Charlotte translated The History of Love for an South American contact. She named her daughter Alma after the heroine in this book. Teen-aged Alma, while trying to cope with her
unstable brother and her widowed mother, is determined to find the story behind her name.
Leo and Alma find one another and Leo finds his book is not lost.
You can see what I mean about a complicated plot and there's more. Kraus's characters are eccentric. She brings the stories of each together brilliantly, exploring love and loss in each of their lives. She explores the power of imagination to provide for loss.
History of Love is available in paperback
1 Comments:
Wow Thora, do you realize you've written about two books in a row that are named after other books?

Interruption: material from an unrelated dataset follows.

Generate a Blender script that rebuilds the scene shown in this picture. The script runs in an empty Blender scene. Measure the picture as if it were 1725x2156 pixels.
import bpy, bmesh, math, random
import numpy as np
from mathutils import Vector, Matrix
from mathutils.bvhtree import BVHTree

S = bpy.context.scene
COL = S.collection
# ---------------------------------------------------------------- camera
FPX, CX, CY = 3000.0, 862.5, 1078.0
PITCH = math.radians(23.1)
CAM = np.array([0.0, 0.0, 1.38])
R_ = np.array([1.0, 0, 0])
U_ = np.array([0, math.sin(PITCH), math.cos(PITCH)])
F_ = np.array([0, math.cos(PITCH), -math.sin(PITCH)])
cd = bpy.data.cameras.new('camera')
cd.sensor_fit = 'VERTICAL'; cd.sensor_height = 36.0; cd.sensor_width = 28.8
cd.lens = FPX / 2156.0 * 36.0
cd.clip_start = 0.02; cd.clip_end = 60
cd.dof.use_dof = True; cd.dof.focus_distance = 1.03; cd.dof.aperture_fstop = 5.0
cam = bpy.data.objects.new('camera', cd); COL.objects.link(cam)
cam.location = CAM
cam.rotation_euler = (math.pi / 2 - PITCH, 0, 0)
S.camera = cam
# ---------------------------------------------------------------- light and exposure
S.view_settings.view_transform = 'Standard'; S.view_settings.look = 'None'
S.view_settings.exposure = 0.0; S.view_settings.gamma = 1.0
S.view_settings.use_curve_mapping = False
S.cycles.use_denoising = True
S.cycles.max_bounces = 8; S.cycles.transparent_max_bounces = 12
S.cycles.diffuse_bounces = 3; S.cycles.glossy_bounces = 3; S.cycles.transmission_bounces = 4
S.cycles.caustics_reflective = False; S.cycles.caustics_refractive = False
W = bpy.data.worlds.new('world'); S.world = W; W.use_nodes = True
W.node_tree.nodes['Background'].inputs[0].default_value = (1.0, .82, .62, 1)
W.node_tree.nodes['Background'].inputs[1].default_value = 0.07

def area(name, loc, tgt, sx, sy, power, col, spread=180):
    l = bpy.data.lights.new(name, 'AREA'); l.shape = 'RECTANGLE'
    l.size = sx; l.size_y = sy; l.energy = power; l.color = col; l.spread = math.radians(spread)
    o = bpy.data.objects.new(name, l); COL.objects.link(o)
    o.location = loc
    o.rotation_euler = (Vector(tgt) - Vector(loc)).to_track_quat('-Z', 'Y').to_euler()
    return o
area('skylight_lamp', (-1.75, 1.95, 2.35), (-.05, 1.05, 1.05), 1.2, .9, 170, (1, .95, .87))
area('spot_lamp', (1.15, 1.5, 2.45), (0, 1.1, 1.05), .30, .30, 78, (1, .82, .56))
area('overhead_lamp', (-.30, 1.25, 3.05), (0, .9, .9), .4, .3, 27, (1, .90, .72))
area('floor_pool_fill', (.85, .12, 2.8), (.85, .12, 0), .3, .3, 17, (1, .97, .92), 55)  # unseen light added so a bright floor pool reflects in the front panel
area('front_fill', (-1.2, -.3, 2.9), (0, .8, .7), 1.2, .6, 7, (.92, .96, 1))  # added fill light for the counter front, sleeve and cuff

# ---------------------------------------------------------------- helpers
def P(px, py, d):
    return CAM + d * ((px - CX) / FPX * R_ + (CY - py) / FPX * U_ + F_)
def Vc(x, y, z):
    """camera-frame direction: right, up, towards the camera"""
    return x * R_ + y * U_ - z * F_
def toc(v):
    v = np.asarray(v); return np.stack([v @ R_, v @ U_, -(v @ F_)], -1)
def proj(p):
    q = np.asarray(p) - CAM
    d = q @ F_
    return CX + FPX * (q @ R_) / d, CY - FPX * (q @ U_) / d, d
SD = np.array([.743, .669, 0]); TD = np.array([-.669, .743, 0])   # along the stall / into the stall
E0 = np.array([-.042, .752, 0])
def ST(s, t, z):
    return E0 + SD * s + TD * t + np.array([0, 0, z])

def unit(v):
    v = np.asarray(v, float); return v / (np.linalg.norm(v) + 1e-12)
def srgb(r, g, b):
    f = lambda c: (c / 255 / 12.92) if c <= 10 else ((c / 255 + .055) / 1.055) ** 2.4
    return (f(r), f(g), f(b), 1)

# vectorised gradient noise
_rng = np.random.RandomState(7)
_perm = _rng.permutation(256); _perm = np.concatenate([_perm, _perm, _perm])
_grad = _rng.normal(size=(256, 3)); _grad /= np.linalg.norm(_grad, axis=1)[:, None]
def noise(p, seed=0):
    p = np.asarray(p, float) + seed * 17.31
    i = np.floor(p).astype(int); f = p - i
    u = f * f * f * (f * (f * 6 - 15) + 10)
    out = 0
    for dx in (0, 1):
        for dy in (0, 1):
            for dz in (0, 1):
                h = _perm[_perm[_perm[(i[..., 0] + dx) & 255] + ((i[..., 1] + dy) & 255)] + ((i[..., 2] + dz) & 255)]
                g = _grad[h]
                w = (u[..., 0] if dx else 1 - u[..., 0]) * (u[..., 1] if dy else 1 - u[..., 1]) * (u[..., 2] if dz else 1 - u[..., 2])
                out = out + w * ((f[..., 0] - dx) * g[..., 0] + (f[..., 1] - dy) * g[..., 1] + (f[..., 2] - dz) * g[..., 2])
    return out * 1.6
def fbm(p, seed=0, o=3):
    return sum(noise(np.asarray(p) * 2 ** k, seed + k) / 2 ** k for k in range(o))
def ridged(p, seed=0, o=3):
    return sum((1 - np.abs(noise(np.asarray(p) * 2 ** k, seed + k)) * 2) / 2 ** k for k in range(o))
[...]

Very subtle. What is the deep meaning? Perhaps that one is rather bookish? One of humanity's most forgiveable indulgences.You would never guess whatI'm reading The Forsyte Freaking Saga. As you know I only read audio books and sometimes the selection gets a little thin. I've been avoiding this one for years because I thought it was stodgily British but in fact it is about making fun of being stodgily British.I think I migh be able to get into it. Seems this stodgy Brit family is headed for a big scandal. But old Galsworthy himself ispretty entertaining, he's got quite a barbed wit. Better than I thought. Before that I read, finally, a book by our own Bill Gaston. That guy is fabulous! It was one of his short story books--Mount Appetite. Every story in it is a little gem. I remember whne Bill was a student and he used to send me stories for Raincoast Chronicles and I dreaded getting them because they were all student exercises and I thought, Creative Writing schools, harrumpf! That introduction has kept me away from him for too long, but man, has this guy ever developed into a classy writer. You can still see a bit of the formal schooling there in that he approaches every story with great deliberation and develops its themes with very deliberate and I might say detached method. He reminds me of William Trevor or Frank O'Connor in the way he controls the story, he doesn't let it carry him away in a gushlike...who..like so many, even though I can't think of an example. Anyway, Bill makes you very conscious of craft. I have a copy of Sointula, his novel around and may try that next. But I'd pick upanother book of his stories in a minute.